Diaspora Mentorship Network

A volunteer initiative connecting experienced diaspora engineers with mid-career developers (typically 5+ years experience) for focused, 20-30 minute 1:1 mentorship sessions on real career and technical problems.

This is a small, curated, experiment-first pilot rather than a big platform. The goal is to create a high-trust space where serious engineers can get practical, context-aware guidance from people who have already walked a similar path.

Why this exists

There are excellent global mentorship and interview platforms already, but they are generic by design. Many engineers in Pakistan and similar ecosystems either never reach those platforms, or struggle to find mentors who understand their educational context, constraints, and reality on the ground.

At the same time, diaspora engineers often want to give back, but do not have a lightweight, structured way to do it that respects their time and boundaries.

This network tries to bridge that gap: a small, curated group of mentors and mentees, matched for focused conversations on specific topics like system design, career navigation, and senior or staff level interview preparation.

Who this is for

Mentees – mid-career engineers who want help with topics like:

System design thinking Senior or staff interview prep Career navigation Technical leadership Backend and distributed systems

Mentors – diaspora engineers (Pakistani and non-Pakistani) with industry experience who are willing to donate a small number of short sessions each month.

Get involved

Cohort 1 (Pilot)

Cohort 1 is a small, time-boxed pilot to validate the format and matching process before scaling.

➤ Cohort 1 details & timeline

Join as a mentor

Volunteer a small number of focused sessions each month and support motivated engineers who are trying to grow into senior and staff level roles. You control your own availability and boundaries. Most mentors aim for 1-2 short sessions per month, but you decide what is sustainable.

➤ Mentor signup form

Apply as a mentee

For engineers with roughly 5+ years of experience who have a specific question, challenge, or upcoming opportunity and want targeted feedback rather than generic advice. Sessions are most useful when you come prepared with concrete context and 1-3 focused questions.

➤ Mentee signup form

How matching works

The matching process is intentionally simple and curated to protect mentor time and create high-quality conversations:

  1. Mentees apply with background, topic, specific goal, and availability.
  2. Requests are reviewed to ensure they are clear, serious, and appropriate for the network.
  3. Manual matching pairs each mentee with a mentor whose expertise and time zone align.
  4. Scheduling happens via the mentor calendar tool (for example, Calendly), so mentors keep full control of their calendars and can pause or adjust availability at any time.
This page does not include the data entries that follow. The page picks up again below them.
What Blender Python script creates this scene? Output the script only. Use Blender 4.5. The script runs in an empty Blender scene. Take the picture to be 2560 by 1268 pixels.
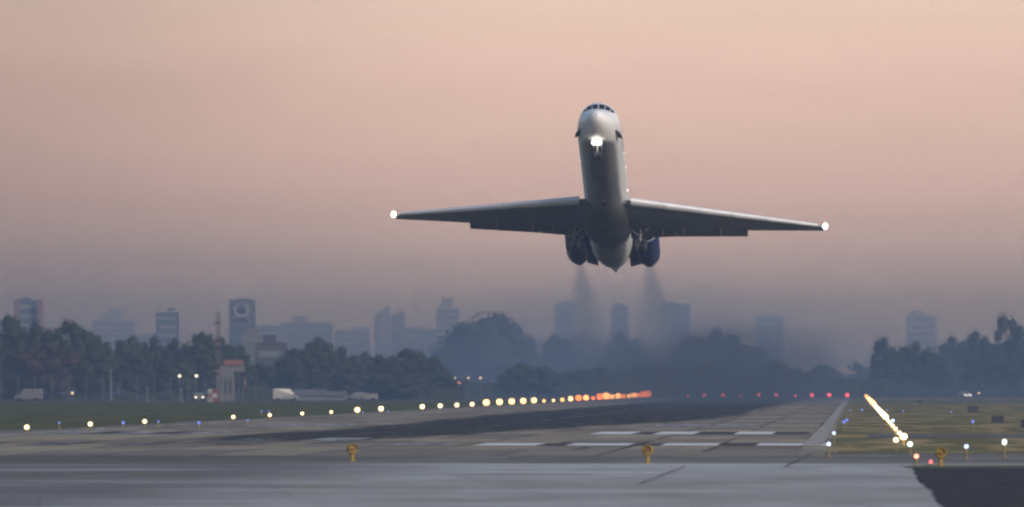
import bpy, bmesh, math, random
from mathutils import Vector, Matrix

R = math.radians
sc = bpy.context.scene
col = sc.collection

# ------------------------------------------------------------------ camera
F = 34090.0                                   # focal length in photo pixels (2560 wide)
CAM = Vector((0.0, 0.0, 2.6))
FWD = Vector(((1280 - 2140) / F, 1.0, (965 - 634) / F)).normalized()
RGT = FWD.cross(Vector((0, 0, 1))).normalized()
UP = RGT.cross(FWD)
cd = bpy.data.cameras.new("camera")
cam = bpy.data.objects.new("camera", cd)
col.objects.link(cam)
sc.camera = cam
cam.location = CAM
cam.rotation_euler = FWD.to_track_quat('-Z', 'Y').to_euler()
cd.sensor_width = 36.0
cd.lens = 36.0 * F / 2560.0
cd.clip_start = 1.0
cd.clip_end = 40000.0
cd.dof.use_dof = True
cd.dof.focus_distance = 880.0
cd.dof.aperture_fstop = 3.6

# ------------------------------------------------------------------ world
w = bpy.data.worlds.new("World")
sc.world = w
w.use_nodes = True
nt = w.node_tree
nt.nodes.clear()


def nd(nt, kind, **kw):
    n = nt.nodes.new(kind)
    for k, v in kw.items():
        if k == 'i':
            for a, b in v.items():
                n.inputs[a].default_value = b
        else:
            setattr(n, k, v)
    return n


def lk(nt, a, b):
    nt.links.new(a, b)


SUN_EL, SUN_AZ = 24.0, 142.0                   # degrees; the soft light comes from behind the camera, on its right
sky = nd(nt, 'ShaderNodeTexSky', sky_type='NISHITA', sun_disc=False)
sky.sun_elevation = R(SUN_EL)
sky.sun_rotation = R(SUN_AZ)
sky.air_density = 1.3
sky.dust_density = 0.6
sky.ozone_density = 3.5
bg_sky = nd(nt, 'ShaderNodeBackground', i={'Strength': 0.115})
lk(nt, sky.outputs[0], bg_sky.inputs[0])
tc = nd(nt, 'ShaderNodeTexCoord')
sep = nd(nt, 'ShaderNodeSeparateXYZ')
lk(nt, tc.outputs['Generated'], sep.inputs[0])
mr = nd(nt, 'ShaderNodeMapRange', i={1: -0.002, 2: 0.038, 3: 0.0, 4: 1.0})
lk(nt, sep.outputs[2], mr.inputs[0])
ramp = nd(nt, 'ShaderNodeValToRGB')
SKY_RAMP = [                                   # elevation z (sine) -> linear colour of the dusk band low in the sky
    (-0.002, (1.791, 1.234, 0.768)),
    (0.00557, (1.846, 1.272, 0.792)),
    (0.00645, (1.920, 1.329, 0.863)),
    (0.00777, (1.737, 1.147, 0.794)),
    (0.00895, (1.551, 1.029, 0.741)),
    (0.01071, (1.512, 0.993, 0.721)),
    (0.01276, (1.414, 0.907, 0.663)),
    (0.01511, (1.395, 0.886, 0.672)),
    (0.01804, (1.347, 0.880, 0.654)),
    (0.02097, (1.305, 0.857, 0.642)),
    (0.02391, (1.298, 0.870, 0.658)),
    (0.02684, (1.277, 0.881, 0.664)),
    (0.02801, (1.280, 0.895, 0.681)),
    (0.0380, (1.101, 0.851, 0.681)),
]
els = ramp.color_ramp.elements
while len(els) > 1:
    els.remove(els[-1])
for k, (z, c) in enumerate(SKY_RAMP):
    p = (z + 0.002) / 0.04
    e = els[0] if k == 0 else els.new(p)
    e.position = p
    e.color = (c[0], c[1], c[2], 1)
lk(nt, mr.outputs[0], ramp.inputs[0])
azm = nd(nt, 'ShaderNodeMapRange', i={1: -0.070, 2: -0.022, 3: 0.64, 4: 1.0})   # the band fades towards the north-west
azm.interpolation_type = 'SMOOTHSTEP'
lk(nt, sep.outputs[0], azm.inputs[0])
bg_low = nd(nt, 'ShaderNodeBackground')
lk(nt, ramp.outputs[0], bg_low.inputs[0])
hmap = nd(nt, 'ShaderNodeMapping')                # faint uneven layers in the dusk band
hmap.inputs['Scale'].default_value = (28.0, 28.0, 190.0)
hno = nd(nt, 'ShaderNodeTexNoise', i={'Scale': 1.0, 'Detail': 4.0, 'Roughness': 0.55})
lk(nt, tc.outputs['Generated'], hmap.inputs[0])
lk(nt, hmap.outputs[0], hno.inputs['Vector'])
hmr = nd(nt, 'ShaderNodeMapRange', i={1: 0.3, 2: 0.7, 3: 0.955, 4: 1.045})
lk(nt, hno.outputs[0], hmr.inputs[0])
hmu = nd(nt, 'ShaderNodeMath', operation='MULTIPLY')
lk(nt, azm.outputs[0], hmu.inputs[0])
lk(nt, hmr.outputs[0], hmu.inputs[1])
lk(nt, hmu.outputs[0], bg_low.inputs[1])
mz = nd(nt, 'ShaderNodeMapRange', i={1: 0.035, 2: 0.22, 3: 0.0, 4: 1.0})
mz.interpolation_type = 'SMOOTHSTEP'
lk(nt, sep.outputs[2], mz.inputs[0])
mix = nd(nt, 'ShaderNodeMixShader')
lk(nt, mz.outputs[0], mix.inputs[0])
lk(nt, bg_low.outputs[0], mix.inputs[1])
lk(nt, bg_sky.outputs[0], mix.inputs[2])
wo = nd(nt, 'ShaderNodeOutputWorld')
lk(nt, mix.outputs[0], wo.inputs[0])

# ------------------------------------------------------------------ sun
sd = bpy.data.lights.new("sun", 'SUN')
sd.energy = 3.6
sd.angle = R(25)
sd.color = (1.0, 0.84, 0.70)
so = bpy.data.objects.new("sun", sd)
col.objects.link(so)
so.location = (0, -50, 60)
sv = Vector((math.sin(R(SUN_AZ)) * math.cos(R(SUN_EL)), math.cos(R(SUN_AZ)) * math.cos(R(SUN_EL)), math.sin(R(SUN_EL))))
so.rotation_euler = sv.to_track_quat('Z', 'Y').to_euler()

# ------------------------------------------------------------------ render
vs = sc.view_settings
vs.view_transform = 'Standard'
vs.look = 'None'
vs.exposure = 0.0
vs.gamma = 1.0
cy = sc.cycles
cy.use_denoising = True
cy.max_bounces = 6
cy.diffuse_bounces = 3
cy.glossy_bounces = 3
cy.transparent_max_bounces = 12
cy.volume_bounces = 2
cy.volume_max_steps = 256
cy.sample_clamp_indirect = 3.0
cy.filter_width = 2.4


# ------------------------------------------------------------------ places
def ray(px, py):
    return FWD + RGT * ((px - 1280) / F) - UP * ((py - 634) / F)


def at(px, py, D):
    d = ray(px, py)
    return CAM + d * (D / d.y)


def ground(px, py, z=0.0):
    d = ray(px, py)
    return CAM + d * ((z - CAM.z) / d.z)


def gx(px, D):
    return at(px, 965, D).x


def hz(py, D):
    return at(1280, py, D).z


# ------------------------------------------------------------------ materials
MATS = {}


def mat(name, color, rough=0.7, metal=0.0, var=0.0, scale=3.0, stretch=(1, 1, 1), color2=None, spec=0.5, coat=0.0):
    """Principled paint / stone / metal with a procedural mottling of its base colour."""
    m = bpy.data.materials.new(name)
    m.use_nodes = True
    t = m.node_tree
    b = t.nodes['Principled BSDF']
    b.inputs['Roughness'].default_value = rough
    b.inputs['Metallic'].default_value = metal
    b.inputs['Specular IOR Level'].default_value = spec
    b.inputs['Coat Weight'].default_value = coat
    c2 = color2 or tuple(max(0.0, c * (1 - var)) for c in color)
    co = nd(t, 'ShaderNodeTexCoord')
    mp = nd(t, 'ShaderNodeMapping')
    mp.inputs['Scale'].default_value = stretch
    no = nd(t, 'ShaderNodeTexNoise', i={'Scale': scale, 'Detail': 5.0, 'Roughness': 0.6})
    mx = nd(t, 'ShaderNodeMix', data_type='RGBA')
    rp = nd(t, 'ShaderNodeMapRange', i={1: 0.35, 2: 0.65})
    lk(t, co.outputs['Object'], mp.inputs[0])
    lk(t, mp.outputs[0], no.inputs['Vector'])
    lk(t, no.outputs[0], rp.inputs[0])
    lk(t, rp.outputs[0], mx.inputs[0])
    mx.inputs[6].default_value = (*color, 1)
    mx.inputs[7].default_value = (*c2, 1)
    lk(t, mx.outputs[2], b.inputs['Base Color'])
    MATS[name] = m
    return m


def emit(name, color, strength):
    m = bpy.data.materials.new(name)
    m.use_nodes = True
    t = m.node_tree
    t.nodes.clear()
    e = nd(t, 'ShaderNodeEmission', i={'Color': (*color, 1), 'Strength': strength})
    o = nd(t, 'ShaderNodeOutputMaterial')
    lk(t, e.outputs[0], o.inputs[0])
    m.cycles.emission_sampling = 'NONE'
    MATS[name] = m
    return m


# ------------------------------------------------------------------ mesh collector
class MB:
    def __init__(self):
        self.v, self.f, self.m, self.s = [], [], [], []

    def add(self, vs, fs, mi=0, smooth=False):
        n = len(self.v)
        self.v += [tuple(p) for p in vs]
        for f in fs:
            self.f.append(tuple(n + i for i in f))
            self.m.append(mi)
            self.s.append(smooth)
        return self

    def box(self, x0, x1, y0, y1, z0, z1, mi=0):
        v = [(x0, y0, z0), (x1, y0, z0), (x1, y1, z0), (x0, y1, z0), (x0, y0, z1), (x1, y0, z1), (x1, y1, z1), (x0, y1, z1)]
        return self.add(v, [(0, 3, 2, 1), (4, 5, 6, 7), (0, 1, 5, 4), (1, 2, 6, 5), (2, 3, 7, 6), (3, 0, 4, 7)], mi)

    def rod(self, a, b, ra, rb=None, n=8, mi=0, smooth=True):
        a, b = Vector(a), Vector(b)
        rb = ra if rb is None else rb
        d = (b - a).normalized()
        u = d.orthogonal().normalized()
        q = d.cross(u)
        v = []
        for p, r in ((a, ra), (b, rb)):
            for k in range(n):
                t = 2 * math.pi * k / n
                v.append(p + (u * math.cos(t) + q * math.sin(t)) * r)
        fs = [(k, (k + 1) % n, n + (k + 1) % n, n + k) for k in range(n)]
        self.add(v, fs, mi, smooth)
        return self.add(v, [tuple(reversed(range(n))), tuple(range(n, 2 * n))], mi, False)

    def rings(self, rings, mi=0, smooth=True, caps=True, weld=False):
        n = len(rings[0])
        v = [p for r in rings for p in r]
        fs = []
        for k in range(len(rings) - 1):
            for j in range(n):
                fs.append((k * n + j, k * n + (j + 1) % n, (k + 1) * n + (j + 1) % n, (k + 1) * n + j))
        if caps and weld:                        # one closed skin, for smoke volumes and balls
            fs += [tuple(reversed(range(n))), tuple(range((len(rings) - 1) * n, len(rings) * n))]
            caps = False
        self.add(v, fs, mi, smooth)
        if caps:                                 # caps on their own vertices, so they do not bend the side's shading
            self.add(rings[0], [tuple(reversed(range(n)))], mi, False)
            self.add(rings[-1], [tuple(range(n))], mi, False)
        return self

    def ball(self, c, r, n=10, mi=0, sz=1.0):
        c = Vector(c)
        rs = []
        for k in range(1, n):
            t = math.pi * k / n
            rs.append([(c.x + r * math.sin(t) * math.cos(2 * math.pi * j / (2 * n)), c.y + r * math.sin(t) * math.sin(2 * math.pi * j / (2 * n)),
                        c.z - r * sz * math.cos(t)) for j in range(2 * n)])
        return self.rings(rs, mi, True, True, True)

    def mesh(self, name, mats):
        me = bpy.data.meshes.new(name)
        me.from_pydata(self.v, [], self.f)
        for m in (mats if isinstance(mats, (list, tuple)) else [mats]):
            me.materials.append(m)
        me.polygons.foreach_set('material_index', self.m)
        me.polygons.foreach_set('use_smooth', self.s)
        me.update()
        bm = bmesh.new()
        bm.from_mesh(me)
        bmesh.ops.recalc_face_normals(bm, faces=bm.faces)
        bm.to_mesh(me)
        bm.free()
        return me

    def build(self, name, mats, parent=None):
        return link(name, self.mesh(name, mats), parent)


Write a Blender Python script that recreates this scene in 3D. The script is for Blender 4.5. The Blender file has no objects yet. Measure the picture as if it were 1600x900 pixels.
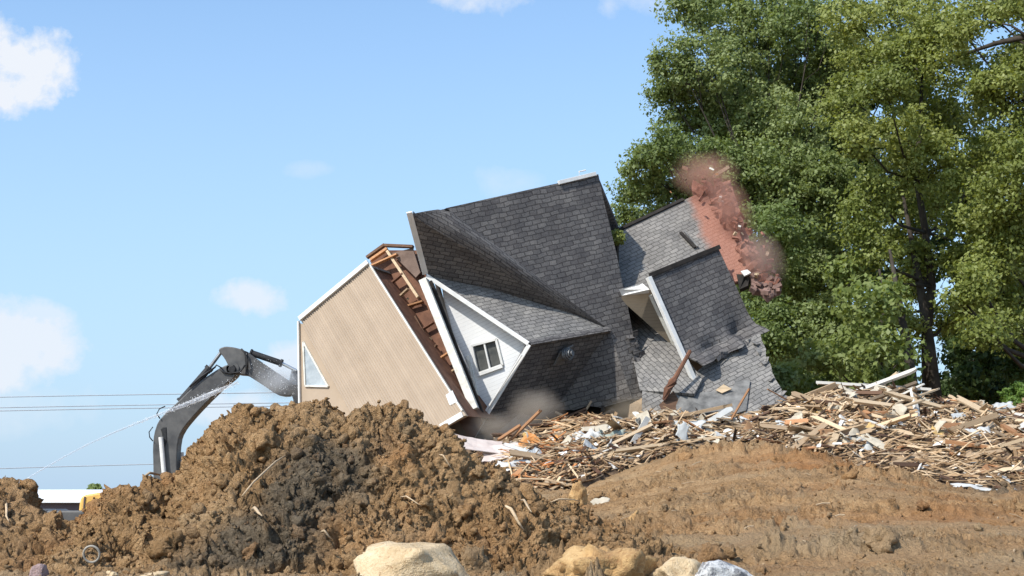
import bpy, math, random
import numpy as np
from mathutils import Vector, Matrix
random.seed(7)
RNG = np.random.default_rng(11)
S = bpy.context.scene
C = S.collection
R = math.radians

# ------------------------------------------------------------------ camera
F, CZ = 2400.0, 1.7                       # focal length in photo pixels, eye height
PITCH = math.atan(350 / F)
cam = bpy.data.cameras.new('camera'); co = bpy.data.objects.new('camera', cam); C.objects.link(co)
co.location = (0, 0, CZ); co.rotation_euler = (R(90) + PITCH, 0, 0)
cam.sensor_width = 36; cam.lens = F / 1600 * 36; cam.clip_end = 9000; cam.clip_start = 0.1
S.camera = co
cP, sP = math.cos(PITCH), math.sin(PITCH)
def ray(u, v):
    a, b = (u - 800) / F, (450 - v) / F
    d = Vector((a, cP - b * sP, sP + b * cP))
    return d / d.y
def P(u, v, Y):
    return Vector((0, 0, CZ)) + ray(u, v) * Y

# ------------------------------------------------------------------ world, sun, exposure
SUN = Vector((-0.52, -0.50, 0.72)).normalized()          # direction towards the sun
SUN_STR, SKY_STR, EXPO = 5.0, 0.15, 0.06
W = bpy.data.worlds.new('World'); S.world = W; W.use_nodes = True
nt = W.node_tree; nt.nodes.clear()
def N(t, typ, **kw):
    n = t.nodes.new(typ)
    for k, v in kw.items():
        if k == 'inp':
            for i, x in v.items(): n.inputs[i].default_value = x
        else: setattr(n, k, v)
    return n
def math_(t, op, a, b=None, c=None, clamp=False):
    n = t.nodes.new('ShaderNodeMath'); n.operation = op; n.use_clamp = clamp
    for i, x in enumerate((a, b, c)):
        if x is None: continue
        if isinstance(x, (int, float)): n.inputs[i].default_value = x
        else: t.links.new(x, n.inputs[i])
    return n.outputs[0]
def mixc(t, f, a, b, mode='MIX'):
    n = t.nodes.new('ShaderNodeMix'); n.data_type = 'RGBA'; n.blend_type = mode
    for sock, x in ((n.inputs[0], f), (n.inputs[6], a), (n.inputs[7], b)):
        if isinstance(x, (int, float)): sock.default_value = x
        elif isinstance(x, tuple): sock.default_value = (*x, 1) if len(x) == 3 else x
        else: t.links.new(x, sock)
    return n.outputs[2]
out = N(nt, 'ShaderNodeOutputWorld'); bg = N(nt, 'ShaderNodeBackground'); bg.inputs[1].default_value = SKY_STR
sky = N(nt, 'ShaderNodeTexSky', sky_type='NISHITA', sun_disc=False)
sky.sun_elevation = math.asin(SUN.z); sky.sun_rotation = math.atan2(SUN.x, SUN.y)
sky.altitude = 0; sky.air_density = 1.0; sky.dust_density = 1.2; sky.ozone_density = 2.0
tc = N(nt, 'ShaderNodeTexCoord'); sp = N(nt, 'ShaderNodeSeparateXYZ'); nt.links.new(tc.outputs['Generated'], sp.inputs[0])
yy = math_(nt, 'MAXIMUM', sp.outputs[1], 0.02)
ga, gb = math_(nt, 'DIVIDE', sp.outputs[0], yy), math_(nt, 'DIVIDE', sp.outputs[2], yy)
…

Sessions are typically 20-30 minutes and focused on a single theme: for example, walking through a system design thought process, reviewing a resume for a specific role, or talking through how to approach a staff level interview loop.

Expectations

FAQ

Why are you doing this? Many talented engineers in Pakistan do not have access to senior mentorship, especially for system design, career navigation, and interview strategy. At the same time, diaspora engineers often want to help but lack a simple way to do so in a structured, low-commitment format. This pilot is an attempt to create that bridge.
Do platforms like ADPList or interviewing.io already solve this? They solve important parts of the problem, but they are general purpose by design. They rarely provide culturally aligned, context aware mentorship for engineers in Pakistan, and they do not curate a small, trust-based network focused specifically on this demographic. This initiative is intentionally narrow and community driven rather than broad and generic.
Is this free? Yes. Mentors volunteer their time. There are no fees for the pilot.
How much time do mentors commit? Mentors set their own availability. Many will offer 1-2 short sessions per month. There is no expectation of ongoing weekly involvement unless a mentor chooses to offer more time.
Do mentees get referrals? No. The purpose of these conversations is mentorship: sharpening thinking, strategy, and clarity. Any referrals that happen later are entirely at the mentor's discretion and should not be expected.
Do mentors need to prepare material? No. The format is closer to office hours than to a class. Mentees are expected to bring specific questions and context. Mentors bring their experience and judgment.
Why focus on Pakistan first? The initial focus is on Pakistan because that is where the gap is most visible and personally familiar, and where diaspora mentors can be most context aware. Over time, the model may expand, but it starts where the need and alignment are clearest.